Pollution
Humain
Environnement
Economique

An explosion occurred on a new boiler set up inside a power plant (10 tonnes of steam/hr). This auxiliary boiler had been intended to complement the provision of steam required to reheat the heavy fuel oil used in the Unit 3 burner storage and cooling areas. This was a corrugated firebox tube boiler with 3 exhaust paths. Combustion gases were directed to the back of the boiler and then channelled towards the front via the lower smoke tubes before being conveyed to the chimney located in back via the upper tubes. This boiler was designed to function in a buffer capacity on the network, in parallel with another boiler of the same type (which had been shut down on the day of the accident) and with a set of steam transformers producing the tapping steam on the turbo alternators. The accident happened at the end of a series of boiler start-up tests that were being overseen by 1 technician employed by the product manufacturer assisted by 2 boiler room technicians. At the time of the accident, a firebox tube end broke apart from the tubular plate in creating an opening on the back surface of the boiler. The water contained inside the boiler, exposed to the action of instantaneous vaporisation of the pressurised steam (approx. 13 bar), escaped through this opening. The boiler was projected by the ensuing reaction some ten metres backwards, causing it to become entangled in the scraper of a 250-MW boiler. The steam escaping from the boiler crossed the material handling bay, blasted the mechanical workshop wall and then, by vaporising partially under atmospheric pressure, filled a much larger volume, causing burns to workshop personnel. The human toll of this explosion amounted to 1 death and 17 injured; all victims were working in the same mechanical shop. Even though for some design computation codes the characteristics of this boiler were not acceptable, nonetheless it was still compliant with ISO code rules and French Standard NFE 32.104.
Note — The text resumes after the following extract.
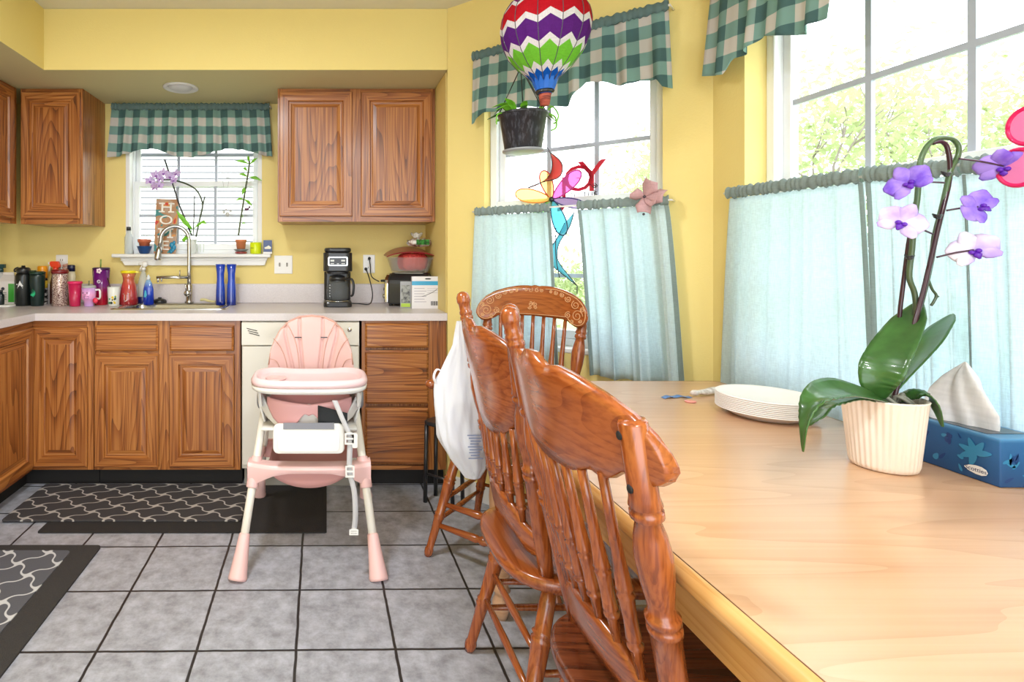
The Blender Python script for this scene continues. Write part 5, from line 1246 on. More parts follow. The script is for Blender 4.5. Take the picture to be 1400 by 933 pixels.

Hydrocarbons heavier than water at the boiler operating temperature were present in the feed water; these hydrocarbons were then deposited onto the firebox tube. This would have caused the transition to vaporisation into film and thus a temperature rise in the metal, which had become hotter than the maximum warranty temperature relative to the type of steel used to build the boiler. The potential for polluting the vapour circuit by fuel oil during its reheating cannot be overlooked: during the recovery of vapour condensates, the fuel oil could have entered into the sumps used to supply the boiler. Since the actual operating conditions at the time of the explosion were not known with certainty, the presence of fuel oil in the feed water combined with extreme design characteristics triggered this accident.